# [Goal]
Repeat verbatim only the lines from the opening of the material below through the one that contains "PI = math.pi".

# [Material provided]
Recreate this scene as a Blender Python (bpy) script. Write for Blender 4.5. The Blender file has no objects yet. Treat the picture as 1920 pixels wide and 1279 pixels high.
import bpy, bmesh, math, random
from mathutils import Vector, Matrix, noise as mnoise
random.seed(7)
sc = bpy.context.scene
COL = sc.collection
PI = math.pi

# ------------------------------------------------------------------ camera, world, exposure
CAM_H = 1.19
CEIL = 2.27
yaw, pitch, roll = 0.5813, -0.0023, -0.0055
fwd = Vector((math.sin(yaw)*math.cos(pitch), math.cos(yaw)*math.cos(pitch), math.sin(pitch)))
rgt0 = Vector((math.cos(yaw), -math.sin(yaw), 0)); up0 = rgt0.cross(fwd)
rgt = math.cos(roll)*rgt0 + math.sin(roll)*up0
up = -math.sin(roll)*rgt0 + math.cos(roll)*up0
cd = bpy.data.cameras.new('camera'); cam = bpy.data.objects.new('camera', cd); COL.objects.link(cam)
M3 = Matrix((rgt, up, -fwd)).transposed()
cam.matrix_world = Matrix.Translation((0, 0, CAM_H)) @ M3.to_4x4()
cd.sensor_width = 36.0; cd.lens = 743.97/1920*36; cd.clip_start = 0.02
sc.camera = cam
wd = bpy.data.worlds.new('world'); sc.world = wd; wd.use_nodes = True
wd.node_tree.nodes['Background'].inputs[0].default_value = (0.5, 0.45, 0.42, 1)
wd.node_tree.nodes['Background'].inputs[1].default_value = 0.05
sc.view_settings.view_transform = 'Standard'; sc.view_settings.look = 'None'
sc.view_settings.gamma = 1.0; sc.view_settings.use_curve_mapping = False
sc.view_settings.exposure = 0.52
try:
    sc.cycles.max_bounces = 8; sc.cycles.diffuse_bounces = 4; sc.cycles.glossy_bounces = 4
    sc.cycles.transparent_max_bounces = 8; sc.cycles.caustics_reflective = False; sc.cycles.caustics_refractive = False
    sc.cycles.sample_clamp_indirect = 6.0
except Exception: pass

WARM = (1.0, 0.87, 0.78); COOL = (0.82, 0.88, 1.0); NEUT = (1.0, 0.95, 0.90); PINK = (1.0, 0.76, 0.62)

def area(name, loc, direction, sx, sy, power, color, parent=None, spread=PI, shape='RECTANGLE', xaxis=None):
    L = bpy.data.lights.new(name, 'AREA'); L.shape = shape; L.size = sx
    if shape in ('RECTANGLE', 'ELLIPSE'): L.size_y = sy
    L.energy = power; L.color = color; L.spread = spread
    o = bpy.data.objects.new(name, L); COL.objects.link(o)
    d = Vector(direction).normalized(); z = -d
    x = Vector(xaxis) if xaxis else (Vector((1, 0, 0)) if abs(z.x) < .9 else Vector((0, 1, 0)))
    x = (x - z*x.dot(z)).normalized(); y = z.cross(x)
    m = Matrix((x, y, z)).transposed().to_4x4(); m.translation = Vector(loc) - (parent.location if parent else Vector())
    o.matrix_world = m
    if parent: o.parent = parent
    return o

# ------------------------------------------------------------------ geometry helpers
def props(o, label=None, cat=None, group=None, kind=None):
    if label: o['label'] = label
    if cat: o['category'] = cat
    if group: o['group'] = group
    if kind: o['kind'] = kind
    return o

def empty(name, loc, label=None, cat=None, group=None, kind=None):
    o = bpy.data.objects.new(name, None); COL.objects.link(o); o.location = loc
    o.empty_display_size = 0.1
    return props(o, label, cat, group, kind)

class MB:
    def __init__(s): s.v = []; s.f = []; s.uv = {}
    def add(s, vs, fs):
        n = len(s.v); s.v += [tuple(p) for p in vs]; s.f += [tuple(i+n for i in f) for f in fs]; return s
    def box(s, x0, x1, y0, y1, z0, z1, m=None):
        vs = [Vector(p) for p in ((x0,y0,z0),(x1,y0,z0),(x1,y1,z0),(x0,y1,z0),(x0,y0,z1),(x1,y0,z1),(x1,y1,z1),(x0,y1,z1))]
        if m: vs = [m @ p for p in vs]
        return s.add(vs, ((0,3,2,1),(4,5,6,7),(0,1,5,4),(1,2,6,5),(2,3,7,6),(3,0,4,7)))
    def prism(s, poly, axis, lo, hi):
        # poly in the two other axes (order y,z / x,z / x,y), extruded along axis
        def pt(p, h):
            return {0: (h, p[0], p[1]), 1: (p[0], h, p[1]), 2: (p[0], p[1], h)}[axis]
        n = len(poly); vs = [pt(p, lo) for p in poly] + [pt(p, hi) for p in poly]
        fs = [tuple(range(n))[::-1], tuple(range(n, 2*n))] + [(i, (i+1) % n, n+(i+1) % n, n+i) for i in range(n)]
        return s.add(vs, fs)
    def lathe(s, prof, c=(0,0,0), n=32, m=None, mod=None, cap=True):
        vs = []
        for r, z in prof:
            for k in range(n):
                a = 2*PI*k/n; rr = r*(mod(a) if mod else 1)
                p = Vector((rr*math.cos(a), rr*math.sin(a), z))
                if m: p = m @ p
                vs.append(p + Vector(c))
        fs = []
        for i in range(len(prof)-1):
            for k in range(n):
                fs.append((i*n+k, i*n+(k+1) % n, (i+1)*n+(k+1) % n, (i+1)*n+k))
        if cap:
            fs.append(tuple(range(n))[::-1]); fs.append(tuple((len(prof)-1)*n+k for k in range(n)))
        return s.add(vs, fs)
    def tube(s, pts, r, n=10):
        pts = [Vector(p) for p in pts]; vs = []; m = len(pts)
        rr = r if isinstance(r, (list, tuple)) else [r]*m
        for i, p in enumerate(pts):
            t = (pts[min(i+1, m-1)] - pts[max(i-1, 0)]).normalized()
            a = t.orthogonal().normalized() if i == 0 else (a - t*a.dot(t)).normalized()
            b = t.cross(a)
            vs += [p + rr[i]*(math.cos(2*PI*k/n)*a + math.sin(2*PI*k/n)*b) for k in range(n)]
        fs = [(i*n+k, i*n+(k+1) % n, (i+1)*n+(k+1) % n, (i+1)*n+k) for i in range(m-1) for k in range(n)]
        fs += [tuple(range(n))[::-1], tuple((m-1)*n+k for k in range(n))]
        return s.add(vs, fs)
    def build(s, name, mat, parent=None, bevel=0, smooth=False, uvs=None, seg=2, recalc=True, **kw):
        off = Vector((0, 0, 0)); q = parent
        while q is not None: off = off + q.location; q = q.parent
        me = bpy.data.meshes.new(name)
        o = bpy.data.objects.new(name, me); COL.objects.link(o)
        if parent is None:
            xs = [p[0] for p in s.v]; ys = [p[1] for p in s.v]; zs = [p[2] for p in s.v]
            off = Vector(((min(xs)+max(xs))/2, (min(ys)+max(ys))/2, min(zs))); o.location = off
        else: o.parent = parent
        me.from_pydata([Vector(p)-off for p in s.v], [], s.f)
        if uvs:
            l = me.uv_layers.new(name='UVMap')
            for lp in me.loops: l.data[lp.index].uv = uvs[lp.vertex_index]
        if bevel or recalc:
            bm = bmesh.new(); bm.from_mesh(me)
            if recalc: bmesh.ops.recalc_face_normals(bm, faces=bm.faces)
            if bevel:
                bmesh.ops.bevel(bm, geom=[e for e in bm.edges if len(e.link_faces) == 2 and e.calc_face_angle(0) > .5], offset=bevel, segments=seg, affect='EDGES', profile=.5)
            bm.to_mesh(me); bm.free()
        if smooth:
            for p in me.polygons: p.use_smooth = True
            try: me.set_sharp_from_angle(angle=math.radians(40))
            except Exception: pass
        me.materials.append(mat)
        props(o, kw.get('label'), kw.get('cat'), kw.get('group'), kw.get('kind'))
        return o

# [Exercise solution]
Recreate this scene as a Blender Python (bpy) script. Write for Blender 4.5. The Blender file has no objects yet. Treat the picture as 1920 pixels wide and 1279 pixels high.
import bpy, bmesh, math, random
from mathutils import Vector, Matrix, noise as mnoise
random.seed(7)
sc = bpy.context.scene
COL = sc.collection
PI = math.pi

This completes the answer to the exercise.